Data lines

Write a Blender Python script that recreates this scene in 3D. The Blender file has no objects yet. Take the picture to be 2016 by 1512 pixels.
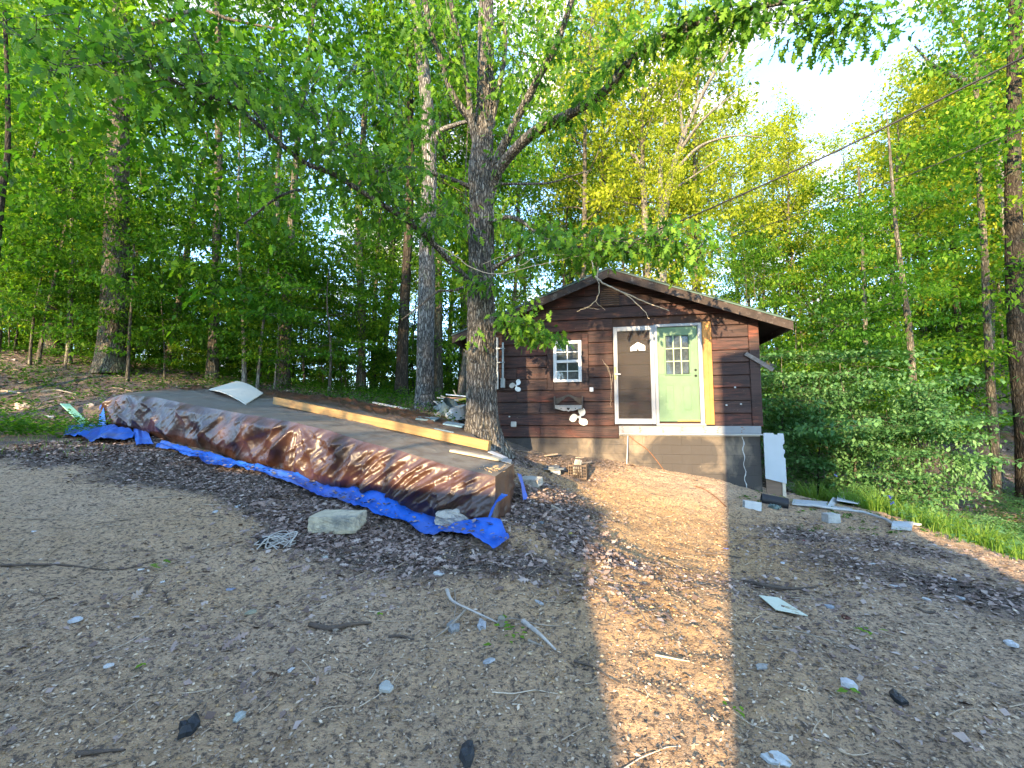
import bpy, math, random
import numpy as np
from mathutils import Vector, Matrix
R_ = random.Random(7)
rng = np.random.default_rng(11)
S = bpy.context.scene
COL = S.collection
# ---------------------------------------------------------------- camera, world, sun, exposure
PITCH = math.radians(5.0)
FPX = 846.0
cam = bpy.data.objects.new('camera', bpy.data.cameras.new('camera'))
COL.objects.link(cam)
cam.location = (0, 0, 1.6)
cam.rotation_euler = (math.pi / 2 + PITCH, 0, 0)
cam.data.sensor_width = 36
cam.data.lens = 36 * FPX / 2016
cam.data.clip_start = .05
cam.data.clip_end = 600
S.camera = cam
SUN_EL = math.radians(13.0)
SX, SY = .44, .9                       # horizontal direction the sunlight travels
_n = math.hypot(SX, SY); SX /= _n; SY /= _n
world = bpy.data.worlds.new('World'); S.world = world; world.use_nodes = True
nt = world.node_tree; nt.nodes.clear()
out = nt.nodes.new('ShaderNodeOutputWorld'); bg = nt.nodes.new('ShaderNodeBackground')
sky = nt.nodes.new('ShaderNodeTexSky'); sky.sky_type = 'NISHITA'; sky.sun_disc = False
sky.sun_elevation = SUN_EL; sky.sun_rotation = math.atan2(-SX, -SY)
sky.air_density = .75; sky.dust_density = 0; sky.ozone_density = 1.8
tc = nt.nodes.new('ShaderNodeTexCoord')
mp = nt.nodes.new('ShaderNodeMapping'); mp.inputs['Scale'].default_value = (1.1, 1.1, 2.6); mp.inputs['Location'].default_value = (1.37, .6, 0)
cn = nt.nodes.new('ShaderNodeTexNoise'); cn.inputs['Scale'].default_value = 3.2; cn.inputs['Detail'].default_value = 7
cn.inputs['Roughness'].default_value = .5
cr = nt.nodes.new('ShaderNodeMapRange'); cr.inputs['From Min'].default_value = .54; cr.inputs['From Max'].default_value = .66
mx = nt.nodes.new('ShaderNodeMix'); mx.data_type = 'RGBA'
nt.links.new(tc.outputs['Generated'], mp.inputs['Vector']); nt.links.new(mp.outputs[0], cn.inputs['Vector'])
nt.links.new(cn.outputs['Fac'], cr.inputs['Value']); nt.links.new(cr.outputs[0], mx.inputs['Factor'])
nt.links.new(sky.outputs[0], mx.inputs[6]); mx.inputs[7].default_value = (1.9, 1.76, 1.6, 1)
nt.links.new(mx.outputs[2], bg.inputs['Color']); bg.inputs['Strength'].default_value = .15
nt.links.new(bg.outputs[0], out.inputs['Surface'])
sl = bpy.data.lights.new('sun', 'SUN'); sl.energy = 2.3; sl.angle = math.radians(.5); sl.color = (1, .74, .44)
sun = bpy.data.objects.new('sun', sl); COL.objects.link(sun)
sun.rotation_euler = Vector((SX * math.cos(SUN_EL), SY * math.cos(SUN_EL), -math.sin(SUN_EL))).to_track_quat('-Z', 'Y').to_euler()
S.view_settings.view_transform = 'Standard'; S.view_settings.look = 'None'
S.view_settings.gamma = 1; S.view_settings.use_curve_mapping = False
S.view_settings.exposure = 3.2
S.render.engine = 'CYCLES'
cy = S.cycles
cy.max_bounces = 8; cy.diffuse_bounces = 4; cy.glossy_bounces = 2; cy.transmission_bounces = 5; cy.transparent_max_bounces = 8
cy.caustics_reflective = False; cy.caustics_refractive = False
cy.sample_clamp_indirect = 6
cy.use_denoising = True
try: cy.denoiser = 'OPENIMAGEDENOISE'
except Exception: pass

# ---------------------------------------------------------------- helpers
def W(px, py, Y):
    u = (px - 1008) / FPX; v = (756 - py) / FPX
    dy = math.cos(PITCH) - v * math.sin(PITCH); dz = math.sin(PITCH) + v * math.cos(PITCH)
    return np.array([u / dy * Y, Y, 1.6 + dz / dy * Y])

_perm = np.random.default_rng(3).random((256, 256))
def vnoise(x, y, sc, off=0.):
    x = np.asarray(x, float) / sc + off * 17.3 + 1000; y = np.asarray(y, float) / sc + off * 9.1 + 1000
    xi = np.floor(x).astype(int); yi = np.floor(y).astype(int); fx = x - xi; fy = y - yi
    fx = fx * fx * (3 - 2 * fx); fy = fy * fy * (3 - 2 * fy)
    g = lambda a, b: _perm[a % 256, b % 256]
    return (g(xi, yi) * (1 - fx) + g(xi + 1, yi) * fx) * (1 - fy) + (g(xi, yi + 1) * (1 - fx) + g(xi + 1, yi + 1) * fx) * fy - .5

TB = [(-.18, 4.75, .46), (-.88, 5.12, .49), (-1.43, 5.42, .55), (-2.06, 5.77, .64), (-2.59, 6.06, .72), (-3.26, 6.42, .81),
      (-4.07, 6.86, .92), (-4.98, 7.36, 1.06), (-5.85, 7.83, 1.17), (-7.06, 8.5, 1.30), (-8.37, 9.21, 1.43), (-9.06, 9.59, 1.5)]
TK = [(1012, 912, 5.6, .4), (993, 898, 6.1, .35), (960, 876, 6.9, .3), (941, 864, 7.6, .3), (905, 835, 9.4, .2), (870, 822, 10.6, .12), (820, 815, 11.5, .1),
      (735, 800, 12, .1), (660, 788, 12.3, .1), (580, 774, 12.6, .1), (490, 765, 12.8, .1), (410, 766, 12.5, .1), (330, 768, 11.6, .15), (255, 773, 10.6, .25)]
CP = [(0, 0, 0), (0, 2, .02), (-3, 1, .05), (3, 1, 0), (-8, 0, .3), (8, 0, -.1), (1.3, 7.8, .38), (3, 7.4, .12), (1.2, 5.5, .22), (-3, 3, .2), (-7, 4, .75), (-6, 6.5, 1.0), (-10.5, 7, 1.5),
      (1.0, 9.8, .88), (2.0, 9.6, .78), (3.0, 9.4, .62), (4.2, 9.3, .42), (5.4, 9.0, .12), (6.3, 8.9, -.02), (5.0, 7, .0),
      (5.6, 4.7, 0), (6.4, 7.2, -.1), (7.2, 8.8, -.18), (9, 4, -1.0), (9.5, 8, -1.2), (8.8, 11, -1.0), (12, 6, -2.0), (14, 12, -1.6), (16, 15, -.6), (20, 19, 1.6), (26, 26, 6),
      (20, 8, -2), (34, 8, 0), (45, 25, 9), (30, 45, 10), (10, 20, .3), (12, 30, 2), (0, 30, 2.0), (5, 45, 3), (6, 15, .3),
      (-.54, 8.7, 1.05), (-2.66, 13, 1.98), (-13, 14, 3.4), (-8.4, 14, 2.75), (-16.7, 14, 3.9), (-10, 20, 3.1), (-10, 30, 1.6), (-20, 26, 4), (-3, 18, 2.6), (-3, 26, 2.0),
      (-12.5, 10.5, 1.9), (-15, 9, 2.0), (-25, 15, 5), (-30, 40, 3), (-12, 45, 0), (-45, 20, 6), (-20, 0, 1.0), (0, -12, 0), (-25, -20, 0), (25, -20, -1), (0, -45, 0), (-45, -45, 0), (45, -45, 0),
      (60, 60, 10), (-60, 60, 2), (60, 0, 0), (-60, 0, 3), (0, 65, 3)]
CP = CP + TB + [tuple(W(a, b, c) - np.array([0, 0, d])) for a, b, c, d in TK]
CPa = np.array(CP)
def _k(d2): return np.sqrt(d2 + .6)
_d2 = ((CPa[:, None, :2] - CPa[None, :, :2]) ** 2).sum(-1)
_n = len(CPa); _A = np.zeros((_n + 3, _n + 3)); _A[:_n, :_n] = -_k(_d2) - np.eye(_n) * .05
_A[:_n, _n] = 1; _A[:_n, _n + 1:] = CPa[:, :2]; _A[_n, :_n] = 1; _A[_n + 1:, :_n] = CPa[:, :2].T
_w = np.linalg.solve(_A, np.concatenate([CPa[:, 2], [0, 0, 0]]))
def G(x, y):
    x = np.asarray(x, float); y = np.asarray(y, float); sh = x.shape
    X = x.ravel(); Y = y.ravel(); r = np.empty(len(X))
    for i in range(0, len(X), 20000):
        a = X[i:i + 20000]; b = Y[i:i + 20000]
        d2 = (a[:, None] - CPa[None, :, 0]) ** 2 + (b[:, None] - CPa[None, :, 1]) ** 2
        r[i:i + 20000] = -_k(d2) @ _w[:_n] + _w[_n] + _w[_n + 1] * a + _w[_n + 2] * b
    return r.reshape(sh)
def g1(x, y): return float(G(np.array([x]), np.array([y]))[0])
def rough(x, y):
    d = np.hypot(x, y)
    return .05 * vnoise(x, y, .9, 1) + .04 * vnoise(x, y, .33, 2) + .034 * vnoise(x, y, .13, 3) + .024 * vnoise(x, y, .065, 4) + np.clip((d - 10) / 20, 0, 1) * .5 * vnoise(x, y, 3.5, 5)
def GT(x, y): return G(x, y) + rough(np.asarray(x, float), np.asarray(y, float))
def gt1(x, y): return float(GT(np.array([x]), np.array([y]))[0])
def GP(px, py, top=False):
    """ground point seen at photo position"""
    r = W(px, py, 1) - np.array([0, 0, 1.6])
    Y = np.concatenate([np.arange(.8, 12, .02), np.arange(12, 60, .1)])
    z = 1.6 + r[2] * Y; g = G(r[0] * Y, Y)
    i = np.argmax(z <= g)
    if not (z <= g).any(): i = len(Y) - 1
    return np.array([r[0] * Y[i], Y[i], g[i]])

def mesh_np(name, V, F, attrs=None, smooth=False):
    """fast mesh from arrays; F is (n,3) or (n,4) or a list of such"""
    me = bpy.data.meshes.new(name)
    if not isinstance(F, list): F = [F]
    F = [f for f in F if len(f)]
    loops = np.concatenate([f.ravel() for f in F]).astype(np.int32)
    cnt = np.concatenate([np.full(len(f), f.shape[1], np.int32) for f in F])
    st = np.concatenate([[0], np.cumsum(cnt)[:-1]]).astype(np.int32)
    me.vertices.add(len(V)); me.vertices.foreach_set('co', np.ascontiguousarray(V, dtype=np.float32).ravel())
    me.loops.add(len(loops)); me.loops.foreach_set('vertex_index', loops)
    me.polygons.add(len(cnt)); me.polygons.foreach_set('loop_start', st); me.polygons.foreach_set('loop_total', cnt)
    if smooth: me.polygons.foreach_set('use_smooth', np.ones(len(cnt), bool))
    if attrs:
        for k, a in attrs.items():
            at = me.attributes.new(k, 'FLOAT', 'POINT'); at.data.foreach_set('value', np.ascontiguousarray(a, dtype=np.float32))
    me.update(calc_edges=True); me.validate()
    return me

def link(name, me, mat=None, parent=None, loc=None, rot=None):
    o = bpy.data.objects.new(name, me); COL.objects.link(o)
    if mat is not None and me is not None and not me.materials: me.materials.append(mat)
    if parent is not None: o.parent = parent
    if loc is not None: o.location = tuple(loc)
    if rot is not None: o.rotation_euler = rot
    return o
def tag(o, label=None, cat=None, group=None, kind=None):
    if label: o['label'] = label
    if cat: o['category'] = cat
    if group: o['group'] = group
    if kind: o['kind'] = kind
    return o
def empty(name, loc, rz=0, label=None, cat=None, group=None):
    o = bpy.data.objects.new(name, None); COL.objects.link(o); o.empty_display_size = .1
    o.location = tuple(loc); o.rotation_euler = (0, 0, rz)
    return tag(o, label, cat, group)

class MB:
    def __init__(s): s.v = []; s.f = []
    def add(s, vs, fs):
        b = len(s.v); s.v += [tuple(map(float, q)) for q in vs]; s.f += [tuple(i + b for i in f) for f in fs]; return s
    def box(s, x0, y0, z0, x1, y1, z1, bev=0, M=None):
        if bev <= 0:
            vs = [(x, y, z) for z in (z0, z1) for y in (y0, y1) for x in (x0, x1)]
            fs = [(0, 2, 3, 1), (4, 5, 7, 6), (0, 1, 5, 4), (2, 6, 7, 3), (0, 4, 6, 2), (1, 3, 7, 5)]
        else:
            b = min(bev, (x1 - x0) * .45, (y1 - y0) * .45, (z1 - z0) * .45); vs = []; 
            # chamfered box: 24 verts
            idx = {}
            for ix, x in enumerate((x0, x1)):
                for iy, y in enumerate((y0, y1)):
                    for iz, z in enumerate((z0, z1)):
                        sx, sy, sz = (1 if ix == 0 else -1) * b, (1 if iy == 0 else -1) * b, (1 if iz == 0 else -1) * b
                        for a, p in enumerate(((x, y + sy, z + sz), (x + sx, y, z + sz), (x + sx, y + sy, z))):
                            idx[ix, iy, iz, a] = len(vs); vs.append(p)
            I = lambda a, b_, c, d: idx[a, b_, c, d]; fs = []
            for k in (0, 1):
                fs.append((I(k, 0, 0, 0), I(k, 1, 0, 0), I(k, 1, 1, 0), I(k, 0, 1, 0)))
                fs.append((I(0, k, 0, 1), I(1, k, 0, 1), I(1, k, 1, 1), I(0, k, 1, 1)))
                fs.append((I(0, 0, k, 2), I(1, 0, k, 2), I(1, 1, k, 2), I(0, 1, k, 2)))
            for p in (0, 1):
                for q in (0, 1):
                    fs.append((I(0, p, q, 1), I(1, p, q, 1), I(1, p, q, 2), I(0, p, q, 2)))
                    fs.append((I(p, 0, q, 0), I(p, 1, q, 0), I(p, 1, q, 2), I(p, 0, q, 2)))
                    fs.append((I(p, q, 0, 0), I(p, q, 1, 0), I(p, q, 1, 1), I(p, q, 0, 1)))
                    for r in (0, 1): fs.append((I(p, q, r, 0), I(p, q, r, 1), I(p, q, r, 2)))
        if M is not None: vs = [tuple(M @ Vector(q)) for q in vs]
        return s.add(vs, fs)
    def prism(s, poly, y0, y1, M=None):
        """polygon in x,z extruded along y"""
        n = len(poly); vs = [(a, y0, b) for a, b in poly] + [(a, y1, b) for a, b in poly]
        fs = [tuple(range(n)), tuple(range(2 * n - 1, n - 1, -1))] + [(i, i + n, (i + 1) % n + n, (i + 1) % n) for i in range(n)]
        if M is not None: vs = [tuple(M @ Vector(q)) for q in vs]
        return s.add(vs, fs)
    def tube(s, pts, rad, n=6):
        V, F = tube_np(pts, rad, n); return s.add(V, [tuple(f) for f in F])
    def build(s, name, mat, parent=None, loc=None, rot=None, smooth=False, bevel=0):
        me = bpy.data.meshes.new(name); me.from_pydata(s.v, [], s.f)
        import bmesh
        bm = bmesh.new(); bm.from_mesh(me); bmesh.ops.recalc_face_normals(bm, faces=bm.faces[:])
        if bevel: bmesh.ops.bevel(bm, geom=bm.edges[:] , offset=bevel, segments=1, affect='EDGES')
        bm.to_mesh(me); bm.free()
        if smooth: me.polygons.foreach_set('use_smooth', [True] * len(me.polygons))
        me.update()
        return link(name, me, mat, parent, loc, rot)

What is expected
Check each line of the data above for the word "objects", then state how many lines have it. Give the number alone.

Final result
6